PROVIDED MATERIAL -
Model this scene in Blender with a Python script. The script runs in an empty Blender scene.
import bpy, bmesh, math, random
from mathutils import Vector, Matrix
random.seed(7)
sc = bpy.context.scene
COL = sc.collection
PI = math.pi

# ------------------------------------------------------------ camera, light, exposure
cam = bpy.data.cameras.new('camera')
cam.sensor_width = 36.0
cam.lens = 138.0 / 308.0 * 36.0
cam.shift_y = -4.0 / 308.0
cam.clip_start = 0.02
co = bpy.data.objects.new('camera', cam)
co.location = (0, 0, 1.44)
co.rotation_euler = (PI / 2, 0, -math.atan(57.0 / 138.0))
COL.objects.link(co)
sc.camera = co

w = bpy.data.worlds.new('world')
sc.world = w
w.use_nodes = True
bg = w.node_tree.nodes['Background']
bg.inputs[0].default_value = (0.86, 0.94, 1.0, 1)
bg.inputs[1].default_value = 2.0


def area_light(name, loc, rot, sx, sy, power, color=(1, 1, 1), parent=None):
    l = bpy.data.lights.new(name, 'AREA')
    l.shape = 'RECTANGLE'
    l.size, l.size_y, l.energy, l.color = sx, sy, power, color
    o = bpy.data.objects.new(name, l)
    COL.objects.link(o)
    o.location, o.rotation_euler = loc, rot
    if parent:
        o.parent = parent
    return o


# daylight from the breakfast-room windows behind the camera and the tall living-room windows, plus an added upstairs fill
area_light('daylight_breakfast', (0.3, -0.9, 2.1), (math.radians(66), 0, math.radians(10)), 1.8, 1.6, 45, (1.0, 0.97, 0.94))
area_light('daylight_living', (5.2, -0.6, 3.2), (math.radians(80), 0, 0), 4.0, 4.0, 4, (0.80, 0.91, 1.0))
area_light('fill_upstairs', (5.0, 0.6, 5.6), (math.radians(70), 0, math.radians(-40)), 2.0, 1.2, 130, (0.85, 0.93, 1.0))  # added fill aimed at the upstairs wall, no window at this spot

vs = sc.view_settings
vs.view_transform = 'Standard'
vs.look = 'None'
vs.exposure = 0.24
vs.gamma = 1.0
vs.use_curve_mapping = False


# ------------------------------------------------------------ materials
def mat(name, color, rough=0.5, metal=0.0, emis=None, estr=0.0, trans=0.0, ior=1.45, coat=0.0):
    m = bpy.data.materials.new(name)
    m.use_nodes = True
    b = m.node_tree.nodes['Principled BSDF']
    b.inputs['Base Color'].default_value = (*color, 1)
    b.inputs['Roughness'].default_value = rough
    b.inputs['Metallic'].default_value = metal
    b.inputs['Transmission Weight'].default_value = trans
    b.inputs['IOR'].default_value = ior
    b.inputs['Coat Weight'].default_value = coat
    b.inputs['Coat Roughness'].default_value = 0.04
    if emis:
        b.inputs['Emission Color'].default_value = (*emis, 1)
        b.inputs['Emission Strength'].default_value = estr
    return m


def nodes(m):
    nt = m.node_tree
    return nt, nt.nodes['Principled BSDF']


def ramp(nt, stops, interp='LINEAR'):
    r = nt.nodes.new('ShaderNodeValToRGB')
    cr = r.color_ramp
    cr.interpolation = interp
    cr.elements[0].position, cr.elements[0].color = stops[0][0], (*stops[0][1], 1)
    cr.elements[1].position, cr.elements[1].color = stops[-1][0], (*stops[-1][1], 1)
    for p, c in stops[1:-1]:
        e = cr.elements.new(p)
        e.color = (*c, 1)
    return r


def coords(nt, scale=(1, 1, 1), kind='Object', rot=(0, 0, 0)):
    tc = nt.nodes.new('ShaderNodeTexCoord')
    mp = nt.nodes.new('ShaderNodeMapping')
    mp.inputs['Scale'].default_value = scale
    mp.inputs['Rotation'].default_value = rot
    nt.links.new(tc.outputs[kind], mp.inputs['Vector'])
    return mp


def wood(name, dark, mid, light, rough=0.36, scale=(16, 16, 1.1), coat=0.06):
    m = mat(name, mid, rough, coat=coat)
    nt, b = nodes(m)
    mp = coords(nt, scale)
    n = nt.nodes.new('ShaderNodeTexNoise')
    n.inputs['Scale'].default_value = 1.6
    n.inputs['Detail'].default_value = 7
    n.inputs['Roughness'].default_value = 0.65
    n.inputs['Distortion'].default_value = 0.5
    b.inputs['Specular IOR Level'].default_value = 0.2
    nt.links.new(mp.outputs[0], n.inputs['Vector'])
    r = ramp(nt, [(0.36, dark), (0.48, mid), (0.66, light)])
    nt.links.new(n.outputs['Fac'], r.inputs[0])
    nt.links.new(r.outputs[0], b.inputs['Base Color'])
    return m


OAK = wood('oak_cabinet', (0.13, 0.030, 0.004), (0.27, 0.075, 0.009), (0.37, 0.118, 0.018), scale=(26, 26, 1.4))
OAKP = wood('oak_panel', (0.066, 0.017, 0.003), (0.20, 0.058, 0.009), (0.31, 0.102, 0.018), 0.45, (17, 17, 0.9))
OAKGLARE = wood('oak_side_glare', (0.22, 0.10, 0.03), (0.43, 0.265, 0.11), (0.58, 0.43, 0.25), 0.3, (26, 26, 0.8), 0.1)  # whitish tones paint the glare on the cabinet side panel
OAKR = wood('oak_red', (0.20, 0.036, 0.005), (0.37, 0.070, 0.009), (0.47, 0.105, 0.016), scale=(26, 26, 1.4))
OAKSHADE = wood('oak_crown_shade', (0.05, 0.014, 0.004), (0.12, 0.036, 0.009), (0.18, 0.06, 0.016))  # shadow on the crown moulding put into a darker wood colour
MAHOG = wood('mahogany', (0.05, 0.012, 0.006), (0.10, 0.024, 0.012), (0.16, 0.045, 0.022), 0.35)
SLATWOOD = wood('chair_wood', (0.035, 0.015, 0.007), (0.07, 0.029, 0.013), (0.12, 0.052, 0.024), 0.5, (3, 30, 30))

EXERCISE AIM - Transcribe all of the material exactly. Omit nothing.

CORRECT ANSWER -
Model this scene in Blender with a Python script. The script runs in an empty Blender scene.
import bpy, bmesh, math, random
from mathutils import Vector, Matrix
random.seed(7)
sc = bpy.context.scene
COL = sc.collection
PI = math.pi

# ------------------------------------------------------------ camera, light, exposure
cam = bpy.data.cameras.new('camera')
cam.sensor_width = 36.0
cam.lens = 138.0 / 308.0 * 36.0
cam.shift_y = -4.0 / 308.0
cam.clip_start = 0.02
co = bpy.data.objects.new('camera', cam)
co.location = (0, 0, 1.44)
co.rotation_euler = (PI / 2, 0, -math.atan(57.0 / 138.0))
COL.objects.link(co)
sc.camera = co

w = bpy.data.worlds.new('world')
sc.world = w
w.use_nodes = True
bg = w.node_tree.nodes['Background']
bg.inputs[0].default_value = (0.86, 0.94, 1.0, 1)
bg.inputs[1].default_value = 2.0


def area_light(name, loc, rot, sx, sy, power, color=(1, 1, 1), parent=None):
    l = bpy.data.lights.new(name, 'AREA')
    l.shape = 'RECTANGLE'
    l.size, l.size_y, l.energy, l.color = sx, sy, power, color
    o = bpy.data.objects.new(name, l)
    COL.objects.link(o)
    o.location, o.rotation_euler = loc, rot
    if parent:
        o.parent = parent
    return o


# daylight from the breakfast-room windows behind the camera and the tall living-room windows, plus an added upstairs fill
area_light('daylight_breakfast', (0.3, -0.9, 2.1), (math.radians(66), 0, math.radians(10)), 1.8, 1.6, 45, (1.0, 0.97, 0.94))
area_light('daylight_living', (5.2, -0.6, 3.2), (math.radians(80), 0, 0), 4.0, 4.0, 4, (0.80, 0.91, 1.0))
area_light('fill_upstairs', (5.0, 0.6, 5.6), (math.radians(70), 0, math.radians(-40)), 2.0, 1.2, 130, (0.85, 0.93, 1.0))  # added fill aimed at the upstairs wall, no window at this spot

vs = sc.view_settings
vs.view_transform = 'Standard'
vs.look = 'None'
vs.exposure = 0.24
vs.gamma = 1.0
vs.use_curve_mapping = False


# ------------------------------------------------------------ materials
def mat(name, color, rough=0.5, metal=0.0, emis=None, estr=0.0, trans=0.0, ior=1.45, coat=0.0):
    m = bpy.data.materials.new(name)
    m.use_nodes = True
    b = m.node_tree.nodes['Principled BSDF']
    b.inputs['Base Color'].default_value = (*color, 1)
    b.inputs['Roughness'].default_value = rough
    b.inputs['Metallic'].default_value = metal
    b.inputs['Transmission Weight'].default_value = trans
    b.inputs['IOR'].default_value = ior
    b.inputs['Coat Weight'].default_value = coat
    b.inputs['Coat Roughness'].default_value = 0.04
    if emis:
        b.inputs['Emission Color'].default_value = (*emis, 1)
        b.inputs['Emission Strength'].default_value = estr
    return m


def nodes(m):
    nt = m.node_tree
    return nt, nt.nodes['Principled BSDF']


def ramp(nt, stops, interp='LINEAR'):
    r = nt.nodes.new('ShaderNodeValToRGB')
    cr = r.color_ramp
    cr.interpolation = interp
    cr.elements[0].position, cr.elements[0].color = stops[0][0], (*stops[0][1], 1)
    cr.elements[1].position, cr.elements[1].color = stops[-1][0], (*stops[-1][1], 1)
    for p, c in stops[1:-1]:
        e = cr.elements.new(p)
        e.color = (*c, 1)
    return r


def coords(nt, scale=(1, 1, 1), kind='Object', rot=(0, 0, 0)):
    tc = nt.nodes.new('ShaderNodeTexCoord')
    mp = nt.nodes.new('ShaderNodeMapping')
    mp.inputs['Scale'].default_value = scale
    mp.inputs['Rotation'].default_value = rot
    nt.links.new(tc.outputs[kind], mp.inputs['Vector'])
    return mp


def wood(name, dark, mid, light, rough=0.36, scale=(16, 16, 1.1), coat=0.06):
    m = mat(name, mid, rough, coat=coat)
    nt, b = nodes(m)
    mp = coords(nt, scale)
    n = nt.nodes.new('ShaderNodeTexNoise')
    n.inputs['Scale'].default_value = 1.6
    n.inputs['Detail'].default_value = 7
    n.inputs['Roughness'].default_value = 0.65
    n.inputs['Distortion'].default_value = 0.5
    b.inputs['Specular IOR Level'].default_value = 0.2
    nt.links.new(mp.outputs[0], n.inputs['Vector'])
    r = ramp(nt, [(0.36, dark), (0.48, mid), (0.66, light)])
    nt.links.new(n.outputs['Fac'], r.inputs[0])
    nt.links.new(r.outputs[0], b.inputs['Base Color'])
    return m


OAK = wood('oak_cabinet', (0.13, 0.030, 0.004), (0.27, 0.075, 0.009), (0.37, 0.118, 0.018), scale=(26, 26, 1.4))
OAKP = wood('oak_panel', (0.066, 0.017, 0.003), (0.20, 0.058, 0.009), (0.31, 0.102, 0.018), 0.45, (17, 17, 0.9))
OAKGLARE = wood('oak_side_glare', (0.22, 0.10, 0.03), (0.43, 0.265, 0.11), (0.58, 0.43, 0.25), 0.3, (26, 26, 0.8), 0.1)  # whitish tones paint the glare on the cabinet side panel
OAKR = wood('oak_red', (0.20, 0.036, 0.005), (0.37, 0.070, 0.009), (0.47, 0.105, 0.016), scale=(26, 26, 1.4))
OAKSHADE = wood('oak_crown_shade', (0.05, 0.014, 0.004), (0.12, 0.036, 0.009), (0.18, 0.06, 0.016))  # shadow on the crown moulding put into a darker wood colour
MAHOG = wood('mahogany', (0.05, 0.012, 0.006), (0.10, 0.024, 0.012), (0.16, 0.045, 0.022), 0.35)
SLATWOOD = wood('chair_wood', (0.035, 0.015, 0.007), (0.07, 0.029, 0.013), (0.12, 0.052, 0.024), 0.5, (3, 30, 30))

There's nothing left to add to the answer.